Sebastian Faulks, John Elliott, Cui Jian
Presented by Rana Mitter. With award-wining author Sebastian Faulks talking about his new novel A Possible Life and historian John Elliott on his book History in the Making.
Rana Mitter talks to award-winning author Sebastian Faulks whose multi-layered new novel A Possible Life explores the chaos created by love,separation and missed opportunities as it journeys across continents and time during which, parents and children, soldiers, lovers and musicians risk their lives and their hearts in search of some connection. And A Possible Life is published by Hutchinson.
And Sir John Elliott's book History In The Making uses his sixty years of research experience and historical scholarship to explore the course of the discipline in relation to national and transnational histories, perceptions of decline, comparative history, art and cultural history and the sheer unexpected nature of events. History In The Making published by Yale University Press.
The imminent handover of leadership in China has focused minds inside and outside the country on whether the Communist Party can steer itself through the next decade without risking social revolution or loosening its iron grip on political power. One figure who symbolizes a rather different vision of China is the rock star Cui Jian. Cui Jian is probably China's most famous rocker - a combination of Bob Dylan, Woody Guthrie, and a touch of Van Halen.
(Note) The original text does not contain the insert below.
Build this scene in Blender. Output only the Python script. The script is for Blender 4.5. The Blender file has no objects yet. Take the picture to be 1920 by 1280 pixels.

His song Nothing to My Name became the anthem for the students who gathered in Tiananmen Square in spring 1989, and he was banned from playing major venues for over a decade. But nowadays he fills stadiums again, and the filmmaker Bai Qiang has made Cui the subject of Transcendence -- one of the country's first 3D movies, which cuts between footage of a recent Cui stadium concert and images from the very different China of the 1980s that had just opened up after Mao. Rana talks to the filmmaker Sun Shuyun about the film and Cui Jian.